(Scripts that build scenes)

════════════════

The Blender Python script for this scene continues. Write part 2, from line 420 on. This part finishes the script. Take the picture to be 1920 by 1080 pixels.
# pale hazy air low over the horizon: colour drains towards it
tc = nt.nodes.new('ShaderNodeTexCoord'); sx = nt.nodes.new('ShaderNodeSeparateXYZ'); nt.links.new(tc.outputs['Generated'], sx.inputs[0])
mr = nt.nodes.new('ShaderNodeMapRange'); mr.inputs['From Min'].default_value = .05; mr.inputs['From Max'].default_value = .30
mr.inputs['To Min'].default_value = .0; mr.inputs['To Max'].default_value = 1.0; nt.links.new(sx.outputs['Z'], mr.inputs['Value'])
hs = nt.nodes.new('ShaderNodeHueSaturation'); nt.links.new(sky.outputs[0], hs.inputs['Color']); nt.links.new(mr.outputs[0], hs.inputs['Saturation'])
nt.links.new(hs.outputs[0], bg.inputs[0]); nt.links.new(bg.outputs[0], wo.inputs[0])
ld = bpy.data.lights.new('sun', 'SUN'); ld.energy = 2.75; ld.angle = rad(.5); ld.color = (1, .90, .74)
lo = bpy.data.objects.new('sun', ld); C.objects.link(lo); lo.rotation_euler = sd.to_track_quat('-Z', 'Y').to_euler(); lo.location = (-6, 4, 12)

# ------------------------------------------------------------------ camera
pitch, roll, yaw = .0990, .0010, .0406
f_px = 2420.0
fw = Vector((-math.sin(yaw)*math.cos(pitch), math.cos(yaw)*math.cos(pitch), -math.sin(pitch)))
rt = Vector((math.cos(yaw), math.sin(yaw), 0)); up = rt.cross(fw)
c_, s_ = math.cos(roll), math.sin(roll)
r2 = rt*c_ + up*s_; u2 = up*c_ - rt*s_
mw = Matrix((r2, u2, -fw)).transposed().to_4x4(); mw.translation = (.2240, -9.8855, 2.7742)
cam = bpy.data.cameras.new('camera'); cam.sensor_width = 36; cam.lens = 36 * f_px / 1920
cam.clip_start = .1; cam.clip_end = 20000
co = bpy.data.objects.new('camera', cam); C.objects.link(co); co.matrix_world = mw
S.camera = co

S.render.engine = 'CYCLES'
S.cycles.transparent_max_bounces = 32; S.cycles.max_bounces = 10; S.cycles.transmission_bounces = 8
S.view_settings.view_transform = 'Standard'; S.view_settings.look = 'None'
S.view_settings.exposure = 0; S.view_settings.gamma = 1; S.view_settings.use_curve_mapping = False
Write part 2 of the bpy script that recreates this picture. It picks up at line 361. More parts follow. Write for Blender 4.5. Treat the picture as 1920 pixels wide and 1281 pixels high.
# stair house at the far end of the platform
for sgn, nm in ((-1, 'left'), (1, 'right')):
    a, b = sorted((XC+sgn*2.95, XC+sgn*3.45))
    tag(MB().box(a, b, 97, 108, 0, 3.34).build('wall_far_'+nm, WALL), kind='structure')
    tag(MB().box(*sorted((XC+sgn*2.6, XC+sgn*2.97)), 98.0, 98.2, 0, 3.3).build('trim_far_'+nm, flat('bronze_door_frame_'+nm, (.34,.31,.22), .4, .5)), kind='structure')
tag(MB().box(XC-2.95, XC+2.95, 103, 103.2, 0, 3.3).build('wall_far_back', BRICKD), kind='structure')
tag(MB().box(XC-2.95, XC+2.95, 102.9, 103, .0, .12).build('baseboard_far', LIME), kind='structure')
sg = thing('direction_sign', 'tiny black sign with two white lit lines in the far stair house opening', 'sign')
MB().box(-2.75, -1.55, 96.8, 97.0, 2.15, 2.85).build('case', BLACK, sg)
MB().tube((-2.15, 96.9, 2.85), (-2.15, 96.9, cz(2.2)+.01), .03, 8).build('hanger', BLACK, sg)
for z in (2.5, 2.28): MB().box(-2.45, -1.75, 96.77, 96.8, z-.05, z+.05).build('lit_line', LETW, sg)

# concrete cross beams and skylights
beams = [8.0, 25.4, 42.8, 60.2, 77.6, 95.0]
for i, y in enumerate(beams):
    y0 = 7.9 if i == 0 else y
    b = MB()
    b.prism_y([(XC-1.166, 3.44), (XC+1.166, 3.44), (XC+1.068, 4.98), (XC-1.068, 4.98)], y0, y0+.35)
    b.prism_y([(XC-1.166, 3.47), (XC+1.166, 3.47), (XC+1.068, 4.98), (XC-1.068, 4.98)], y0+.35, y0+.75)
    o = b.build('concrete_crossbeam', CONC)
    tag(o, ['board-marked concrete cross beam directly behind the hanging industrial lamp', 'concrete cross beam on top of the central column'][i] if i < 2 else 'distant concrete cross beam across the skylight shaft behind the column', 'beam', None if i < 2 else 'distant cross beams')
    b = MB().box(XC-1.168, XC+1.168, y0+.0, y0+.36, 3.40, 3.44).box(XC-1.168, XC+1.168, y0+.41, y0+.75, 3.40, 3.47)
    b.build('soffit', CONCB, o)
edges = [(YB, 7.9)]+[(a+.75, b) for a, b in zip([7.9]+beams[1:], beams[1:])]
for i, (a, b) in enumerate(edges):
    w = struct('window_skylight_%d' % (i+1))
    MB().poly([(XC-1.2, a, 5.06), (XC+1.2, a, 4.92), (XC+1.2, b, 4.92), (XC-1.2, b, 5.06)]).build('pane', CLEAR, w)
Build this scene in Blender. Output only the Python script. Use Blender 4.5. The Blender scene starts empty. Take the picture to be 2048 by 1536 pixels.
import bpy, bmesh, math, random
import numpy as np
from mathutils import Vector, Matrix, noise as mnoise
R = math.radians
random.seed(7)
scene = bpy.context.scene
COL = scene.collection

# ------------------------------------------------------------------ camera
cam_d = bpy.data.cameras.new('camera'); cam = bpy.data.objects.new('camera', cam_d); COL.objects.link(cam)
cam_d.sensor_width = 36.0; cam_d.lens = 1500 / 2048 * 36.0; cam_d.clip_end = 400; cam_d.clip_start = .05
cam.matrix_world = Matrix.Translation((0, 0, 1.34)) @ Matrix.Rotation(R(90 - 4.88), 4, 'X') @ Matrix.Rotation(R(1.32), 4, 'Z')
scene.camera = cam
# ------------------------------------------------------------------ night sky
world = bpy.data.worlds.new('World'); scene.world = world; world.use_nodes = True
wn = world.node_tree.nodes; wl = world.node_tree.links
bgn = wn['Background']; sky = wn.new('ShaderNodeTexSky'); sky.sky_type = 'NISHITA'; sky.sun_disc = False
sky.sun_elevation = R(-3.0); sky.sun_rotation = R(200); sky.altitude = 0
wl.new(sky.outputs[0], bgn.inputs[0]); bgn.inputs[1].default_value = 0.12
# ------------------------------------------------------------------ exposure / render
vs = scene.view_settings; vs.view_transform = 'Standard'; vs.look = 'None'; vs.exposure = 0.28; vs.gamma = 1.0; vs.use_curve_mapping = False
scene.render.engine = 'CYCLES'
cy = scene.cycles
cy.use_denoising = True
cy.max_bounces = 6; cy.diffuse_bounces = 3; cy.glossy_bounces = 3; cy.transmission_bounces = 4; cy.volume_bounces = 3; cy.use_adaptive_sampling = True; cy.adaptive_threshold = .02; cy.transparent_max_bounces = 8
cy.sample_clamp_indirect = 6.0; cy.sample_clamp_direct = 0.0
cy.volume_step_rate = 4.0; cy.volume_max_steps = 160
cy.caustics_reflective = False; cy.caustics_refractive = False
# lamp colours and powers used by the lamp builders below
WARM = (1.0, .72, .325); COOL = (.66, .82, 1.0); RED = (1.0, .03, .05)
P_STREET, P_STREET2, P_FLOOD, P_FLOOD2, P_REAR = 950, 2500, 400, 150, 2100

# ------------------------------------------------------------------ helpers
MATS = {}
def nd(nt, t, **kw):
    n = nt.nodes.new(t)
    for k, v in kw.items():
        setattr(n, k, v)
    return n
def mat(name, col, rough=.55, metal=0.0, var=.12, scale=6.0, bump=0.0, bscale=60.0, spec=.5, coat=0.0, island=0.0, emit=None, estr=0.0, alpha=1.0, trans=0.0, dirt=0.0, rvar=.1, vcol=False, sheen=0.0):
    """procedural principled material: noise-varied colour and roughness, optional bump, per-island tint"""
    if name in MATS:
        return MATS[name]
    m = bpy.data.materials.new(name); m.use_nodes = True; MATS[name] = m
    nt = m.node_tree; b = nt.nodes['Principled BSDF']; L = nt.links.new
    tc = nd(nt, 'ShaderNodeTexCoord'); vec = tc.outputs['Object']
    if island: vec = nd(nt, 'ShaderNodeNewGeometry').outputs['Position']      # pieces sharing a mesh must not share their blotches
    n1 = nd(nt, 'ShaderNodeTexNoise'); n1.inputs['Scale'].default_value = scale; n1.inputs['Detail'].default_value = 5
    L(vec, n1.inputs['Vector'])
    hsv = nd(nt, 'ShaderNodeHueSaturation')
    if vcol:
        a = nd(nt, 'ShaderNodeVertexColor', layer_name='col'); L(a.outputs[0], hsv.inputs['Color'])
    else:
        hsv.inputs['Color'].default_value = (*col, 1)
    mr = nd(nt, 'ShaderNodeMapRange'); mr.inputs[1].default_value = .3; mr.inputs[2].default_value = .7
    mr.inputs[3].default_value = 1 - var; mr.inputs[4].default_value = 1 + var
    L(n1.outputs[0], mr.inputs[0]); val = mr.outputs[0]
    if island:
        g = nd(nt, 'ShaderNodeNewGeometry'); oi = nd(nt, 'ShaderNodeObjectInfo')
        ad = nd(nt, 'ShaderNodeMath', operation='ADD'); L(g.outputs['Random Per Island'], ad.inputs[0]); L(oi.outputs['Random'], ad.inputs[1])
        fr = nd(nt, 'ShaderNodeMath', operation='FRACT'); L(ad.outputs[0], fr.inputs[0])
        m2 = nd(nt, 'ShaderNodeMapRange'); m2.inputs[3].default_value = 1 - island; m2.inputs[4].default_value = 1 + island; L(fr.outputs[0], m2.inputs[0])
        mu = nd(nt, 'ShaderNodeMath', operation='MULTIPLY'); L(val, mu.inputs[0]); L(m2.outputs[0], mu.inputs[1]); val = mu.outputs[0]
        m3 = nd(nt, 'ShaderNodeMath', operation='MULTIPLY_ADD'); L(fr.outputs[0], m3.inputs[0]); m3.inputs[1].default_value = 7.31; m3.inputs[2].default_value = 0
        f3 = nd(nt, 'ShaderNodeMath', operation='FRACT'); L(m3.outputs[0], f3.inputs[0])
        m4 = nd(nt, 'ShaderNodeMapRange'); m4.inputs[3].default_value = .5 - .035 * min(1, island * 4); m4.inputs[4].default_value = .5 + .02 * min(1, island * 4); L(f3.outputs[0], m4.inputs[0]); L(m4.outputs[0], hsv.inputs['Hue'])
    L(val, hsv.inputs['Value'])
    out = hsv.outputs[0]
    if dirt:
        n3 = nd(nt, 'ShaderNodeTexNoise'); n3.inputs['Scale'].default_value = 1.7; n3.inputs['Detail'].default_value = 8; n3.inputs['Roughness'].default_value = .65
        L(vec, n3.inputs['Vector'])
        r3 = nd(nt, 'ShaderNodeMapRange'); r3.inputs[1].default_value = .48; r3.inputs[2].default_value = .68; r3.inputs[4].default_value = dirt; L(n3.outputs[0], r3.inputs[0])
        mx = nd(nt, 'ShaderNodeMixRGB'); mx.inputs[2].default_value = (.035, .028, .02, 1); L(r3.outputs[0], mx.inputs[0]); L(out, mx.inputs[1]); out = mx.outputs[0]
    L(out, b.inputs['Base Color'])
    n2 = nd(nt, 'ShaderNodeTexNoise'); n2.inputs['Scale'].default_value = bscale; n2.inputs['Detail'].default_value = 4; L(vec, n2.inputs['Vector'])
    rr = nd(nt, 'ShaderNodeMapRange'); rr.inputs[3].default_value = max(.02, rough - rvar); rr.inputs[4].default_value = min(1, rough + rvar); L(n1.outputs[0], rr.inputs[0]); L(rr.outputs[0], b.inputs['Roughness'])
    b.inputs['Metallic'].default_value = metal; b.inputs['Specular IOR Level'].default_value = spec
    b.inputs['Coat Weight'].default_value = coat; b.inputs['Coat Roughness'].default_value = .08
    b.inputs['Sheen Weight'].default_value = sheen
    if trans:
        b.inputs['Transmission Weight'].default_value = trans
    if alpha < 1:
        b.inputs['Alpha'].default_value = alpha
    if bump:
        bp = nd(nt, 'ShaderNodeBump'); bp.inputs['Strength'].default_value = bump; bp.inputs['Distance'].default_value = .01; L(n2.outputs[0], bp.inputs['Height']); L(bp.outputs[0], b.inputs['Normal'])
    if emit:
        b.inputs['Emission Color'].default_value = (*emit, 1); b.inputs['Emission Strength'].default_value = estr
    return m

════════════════

Print only the run of lines that begins with the line containing "Build this scene" and ends with the line containing "COL = scene.collection", both included, exactly as they read.

**Output below**:
Build this scene in Blender. Output only the Python script. Use Blender 4.5. The Blender scene starts empty. Take the picture to be 2048 by 1536 pixels.
import bpy, bmesh, math, random
import numpy as np
from mathutils import Vector, Matrix, noise as mnoise
R = math.radians
random.seed(7)
scene = bpy.context.scene
COL = scene.collection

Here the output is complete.